To use this stove, you first measure fuel with a small measuring cup, then pour that into the stove. Next, assemble the cone-stand by sliding one end into the other. Light the stove, put the cone around it, and put your pot on top. Bam!

Or, not Bam. . . . While I was waiting for my water still to boil, two fellow hikers I’d met on the trek both gathered water, boiled it using their stoves — an MSR Pocket Rocket and a Jetboil — had eaten, and were cleaning up.

I eventually just gave up on my Coke can and poured the warm water into my food. It worked just fine, and I ended up getting to eat a warm, but not piping hot, meal.

Can stove (bottom), cone and pot on top

Since that first trip I’ve been out on the trail again with the Ti-Tri a couple times and with similar results. Users of other stoves — particularly the Jetboil, I find — are able to boil water in what seems like no time at all. I just stand around and hungrily eyeball my pot.

The can-stove system is certainly light and packs small. Everything fits into my 900ml pot, including a lighter, a measuring cup for fuel, small fuel bottle, the stove base and cone/stand, and a handful of Esbit tablets in case I get caught without any liquid fuel. All of that weighs in at around 13oz.

But that weight compares with the Jetboil Zip system, which hits the 12oz. mark without a fuel canister. (Canister adds around 7oz.) Jetboil’s more pricey SOL TI stove is just 8.5 ounces, and MSR’s Pocket Rocket is just 3 oz. (without canister).

Honestly, the Coke can solution, when you include the cone/stand and the other needed extras, is not that much lighter than these “normal” camp stoves my backpacking buddies had told me to ditch. I could get a lighter pot, and that’d make my package a bit more airy, though we’re squabbling on a few ounces here that may or may not be noticeable in my backpack.

That said, I acknowledge some of my problems with the stove may have amounted to some user error. For example, I bought too big of a pot to start with. One person usually doesn’t need 900ml of water; 400ml would have been more than adequate. Every little bit of water adds more time to get boiling.

I was using denatured alcohol, which burns nearly invisibly. Once the stove is lit, it’s hard to know whether it is going or not without sticking your hand near it, which is a bit like checking whether a snarling dog will bite by giving him a kiss. The stove also burns silently, so if it goes out under your pot you’ll get no indication except a lack of forming bubbles in your pot, which might be tough to spot.

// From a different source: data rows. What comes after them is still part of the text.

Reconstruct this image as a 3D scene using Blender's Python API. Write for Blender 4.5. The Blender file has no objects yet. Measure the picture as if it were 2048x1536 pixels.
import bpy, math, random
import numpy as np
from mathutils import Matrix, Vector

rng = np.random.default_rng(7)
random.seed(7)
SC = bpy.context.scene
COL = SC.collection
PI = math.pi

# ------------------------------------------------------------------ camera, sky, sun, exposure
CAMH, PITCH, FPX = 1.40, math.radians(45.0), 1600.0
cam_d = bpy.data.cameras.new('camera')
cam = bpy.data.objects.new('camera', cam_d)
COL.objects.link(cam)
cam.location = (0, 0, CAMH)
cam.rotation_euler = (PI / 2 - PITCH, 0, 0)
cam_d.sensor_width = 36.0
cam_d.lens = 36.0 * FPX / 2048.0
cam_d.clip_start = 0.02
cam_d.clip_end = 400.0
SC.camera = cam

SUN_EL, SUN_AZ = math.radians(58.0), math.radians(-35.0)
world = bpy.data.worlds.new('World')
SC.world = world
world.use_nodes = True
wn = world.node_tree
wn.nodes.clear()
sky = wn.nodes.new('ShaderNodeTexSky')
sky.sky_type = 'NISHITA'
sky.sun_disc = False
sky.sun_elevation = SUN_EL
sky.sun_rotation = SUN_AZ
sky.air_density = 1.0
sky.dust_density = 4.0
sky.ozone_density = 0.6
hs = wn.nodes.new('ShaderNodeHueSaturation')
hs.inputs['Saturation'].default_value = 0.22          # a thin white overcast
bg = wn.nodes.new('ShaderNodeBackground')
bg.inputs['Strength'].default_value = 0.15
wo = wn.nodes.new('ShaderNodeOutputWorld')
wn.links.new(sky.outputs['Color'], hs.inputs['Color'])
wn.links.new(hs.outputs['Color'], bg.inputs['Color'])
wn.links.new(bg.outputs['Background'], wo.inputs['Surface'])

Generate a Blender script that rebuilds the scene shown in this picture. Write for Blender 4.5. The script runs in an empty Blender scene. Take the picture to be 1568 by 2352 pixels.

The can stoves use a wide range of flammable liquids, from gas to alcohol, which makes finding fuel easier. You can use Esbit tablets or even plain old wood with the cone unit to boil water without the stove. In contrast, the pressurized canisters used on the Jetboil and MSR units are not always easy to buy unless an outdoor shop is nearby.

Another bonus: The can stoves have no moving parts to break, so they are pretty much going to work for months on end without trouble.

With practice, I have no doubt that I could become a master at using the stove, but I think an easier-to-use cooking system suits me much better. I think the Ti-Tri or similar setups have strengths that would appeal to a hyper weight conscious thru-hiker looking to squeeze out every gram and willing to put in practice developing familiarity with the stove.

To me, though, the Coke stove’s slow cook time feels like a high price to pay. When I’m hungry at the end of a long day, a hot meal quick is all that’s on my mind. Even on a long journey I might lug a few extra ounces to pay for the fast-boiling speed a hotter stove can offer.